I’m learning to know unusual clouds when I see them, and also to understood which clouds mean instability on the horizon. Sometime in the next few days, there will be some wind and rain at times.
I’m also learning to do some weather predictions, a new and hopefully accurate reading of clouds and the weather that follows them.
Yesterday and today, I saw some beautiful clouds, they call these Cumulus Congestus. The meteorologists also call them “aggressive” clouds, who would have thought.
As rising moisture matches the temperature of warm, stable surrounding air, it will tend to spread out, into strataform clouds, rather than grow upwards, as cumulus and other clouds do.
But if the rising moisture remainds surrounded by cooling air, as apparently happened today, it will continue rising to form cumuliform clouds, a certain sign of atmospheric instability – and also an excepionally beautiful cloud.
There are many limits to the growth of cumulus clouds, such as wind shear on one side of the other, evaporation from above, or surfaces on the ground reflecting changing levels of head radiation.
These clouds are are called aggressive, but they are also beautiful, and sit up in the sky grandly. They are deceptive, there is a lot going on that we can’t see, it’s often quite turbulent and means turbulence is close behind.

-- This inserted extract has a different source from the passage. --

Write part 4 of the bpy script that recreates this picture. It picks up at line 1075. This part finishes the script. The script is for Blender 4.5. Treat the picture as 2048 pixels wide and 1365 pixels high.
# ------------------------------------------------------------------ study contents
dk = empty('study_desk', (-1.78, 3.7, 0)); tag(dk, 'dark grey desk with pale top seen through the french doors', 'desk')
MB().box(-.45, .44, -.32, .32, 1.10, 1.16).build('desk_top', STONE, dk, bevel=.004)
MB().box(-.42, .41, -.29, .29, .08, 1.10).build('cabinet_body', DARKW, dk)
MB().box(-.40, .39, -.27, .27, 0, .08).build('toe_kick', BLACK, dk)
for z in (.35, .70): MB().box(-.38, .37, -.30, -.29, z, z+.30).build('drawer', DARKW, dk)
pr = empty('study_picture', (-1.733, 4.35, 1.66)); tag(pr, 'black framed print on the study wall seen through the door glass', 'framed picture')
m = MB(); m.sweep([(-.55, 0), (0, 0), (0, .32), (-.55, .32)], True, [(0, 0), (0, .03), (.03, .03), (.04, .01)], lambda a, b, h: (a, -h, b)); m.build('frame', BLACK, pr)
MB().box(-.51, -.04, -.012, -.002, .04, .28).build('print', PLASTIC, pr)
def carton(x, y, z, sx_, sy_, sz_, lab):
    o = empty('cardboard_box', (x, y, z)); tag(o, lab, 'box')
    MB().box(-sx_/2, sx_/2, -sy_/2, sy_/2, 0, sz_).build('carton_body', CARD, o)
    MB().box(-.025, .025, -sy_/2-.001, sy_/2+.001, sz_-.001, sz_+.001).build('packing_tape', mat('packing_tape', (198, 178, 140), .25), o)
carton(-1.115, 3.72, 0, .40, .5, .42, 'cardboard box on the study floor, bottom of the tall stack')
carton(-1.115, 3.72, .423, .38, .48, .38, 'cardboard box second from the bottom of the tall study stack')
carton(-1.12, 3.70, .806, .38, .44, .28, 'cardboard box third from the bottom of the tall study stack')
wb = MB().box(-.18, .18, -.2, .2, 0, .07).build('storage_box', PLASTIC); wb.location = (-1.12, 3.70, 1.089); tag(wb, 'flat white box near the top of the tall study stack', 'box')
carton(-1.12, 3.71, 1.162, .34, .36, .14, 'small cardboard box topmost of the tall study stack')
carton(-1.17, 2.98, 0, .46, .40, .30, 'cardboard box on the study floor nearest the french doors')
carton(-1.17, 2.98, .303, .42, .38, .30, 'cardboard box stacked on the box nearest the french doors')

When a day’s worth of uplift – hot air and wind rising – “energetic” cumulus clouds can grow extremely large, as seen in the photograph – it was late afternoon.
Their great white “convective” turrets can go as high as a mile in the sky, and will begin to disperse as the skies darken.
(Note:‘Convection clouds’ are ones that form and grow by the process scientists call convection. Cumulus and Cumulonimbus are examples of this type of cloud. Convection in the atmosphere is the way air floats upwards on account of being warmer than the surrounding air. The cloud forms when the air begins to freeze.)
Cumulus congestive clouds don’t last long, but they tower like giants over land and especially, over the sea. Over water, the cumulus clouds continue to grow all through the night.
I went home and checked the weather. I was surprised. It’s been sunny and hot all day.
There is 70 per cent chance of rain tonight and all through the weekend, and severe thunderstorms predicted for Monday.
The clouds are not just pretty faces. They tell a story, and take a lovely picture.